Tiramisu: A Sweet Ending


I started writing this recipe in Kuala Lumpur, two weeks ago, when I was in desperate need of a sweet ending.

Let me explain.  Mr Gochugaru and I had just watched the final episode of Memories of the Alhambra and the ending was a bit underwhelming. I am not even sure why the actors did not protest at such an unspectacular finish to the story.

Dramabeans and I both thought the same thing about Jin-woo still being a live player, therefore his game-self did not qualify to being a (computer) bug which had to be destroyed.

Not being able to sleep, I woke up at 4.30 a.m. to make the tiramisu I was bringing to Cousin A’s Chinese New Year Party that night. The dessert was for 60 people and I rather hoped that the slight repetition in the making of it would allow me time to process the alternative endings I have for Hee-ju and Jin-woo.

To be sure, they will be in some cafe in Seoul, sharing a sweet dessert. They might even be in Mafia Tiramisu, for the best tiramisu I have ever eaten.

Cousin A is called Cousin A because she gives her best in everything she does. I used to make tiramisu for her and her family when they visited us in London many, many years ago. I saw her youngest child go through university and now my youngest child is about to begin his university education in October. So our shared adult history spans nearly 25 years.

The recipe below is the one and only I have ever used and I am so happy to be able to finally write it down. The ingredients will make one portion which serves 6, but you can scale up as much as you like.

I have always used Galbani brand mascarpone. If, like me, you have a Nespresso machine, then one of their flavoured coffees (like Caramelito below) might bring another flavour layer to the dessert.



The recipe contains raw eggs so please avoid this dessert if your doctor has advised you against consuming uncooked eggs.


For the Tiramisu:

2 large eggs, separated

250 g Galbani brand mascarpone cheese

50 g castor sugar

1 teaspoon vanilla bean paste

100 g sponge fingers (12 sponge fingers)

50 g espresso coffee

50 g coffee liqueur such as Kahlua or Tia Maria

Cocoa powder, for finishing


You will also need a dish large or small enough to hold the sponge fingers in two layers. The sponge fingers swell a little after being dipped in the coffee mixture so allow room for this expansion.



How to Make:

Place the egg whites into a large mixing bowl and beat until stiff, then set aside.

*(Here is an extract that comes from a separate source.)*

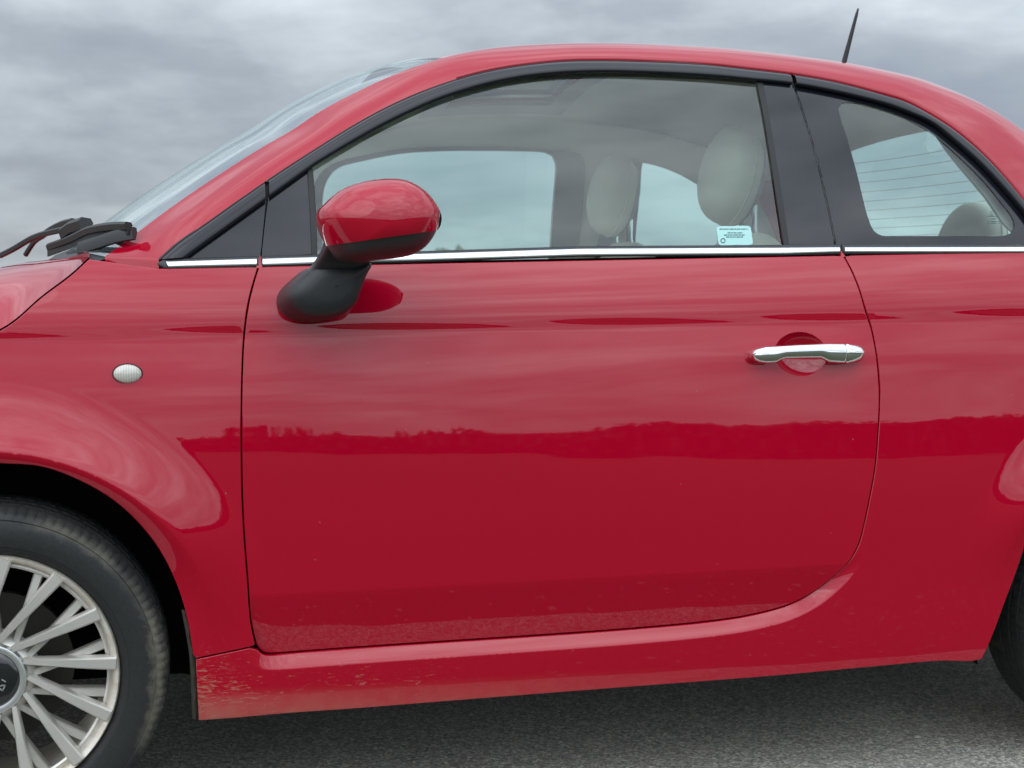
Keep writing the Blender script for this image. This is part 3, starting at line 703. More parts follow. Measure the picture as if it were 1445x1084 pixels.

Place the egg yolks, mascarpone cheese, sugar and vanilla paste into a large mixing bowl and beat until smooth.

Using a silicon spatula or a large metal spoon, gently fold in the beaten egg whites into the mascarpone mixture.

In the meantime make the espresso and add in the liqueur. Place this in a shallow bowl.

For assembling, start by placing one third of the mascarpone mixture at the bottom of the prepared dish.

Dip half the sponge fingers into the coffee mixture and place on top of the mascarpone mixture in one layer. Cover with another one third of the mascarpone mixture.

Dip the remaining sponge fingers in the coffee mixture and layer on top of the mascarpone mixture. Top with the rest of the mascarpone mixture.

Finally, sieve over some cocoa powder. Chill the tiramisu for a few hours, ideally overnight, before serving to your guests.

To recap: the process of layering is mascarpone, sponge, mascarpone, sponge, mascarpone, cocoa powder.


I was making this dessert away from my own kitchen and my beloved KitchenAid. However, the modestly priced electric hand beater from Argos really performed well. Constructing the tiramisu in Kuala Lumpur took a lot of effort and time and I did not even manage to take a photo when it was finished.



I am back in my own kitchen now and made the tiramisu again for my own Chinese New Year Party. Making tiramisu is not difficult as it is more of a constructing exercise layer by layer. The payback is enormous for the effort put in and I guess this is why this is such a popular dessert for restaurants to make.



As in Kuala Lumpur, by the time the dessert arrived on the table everyone was ready with their spoons, so I do not have a photo of the dessert plated up.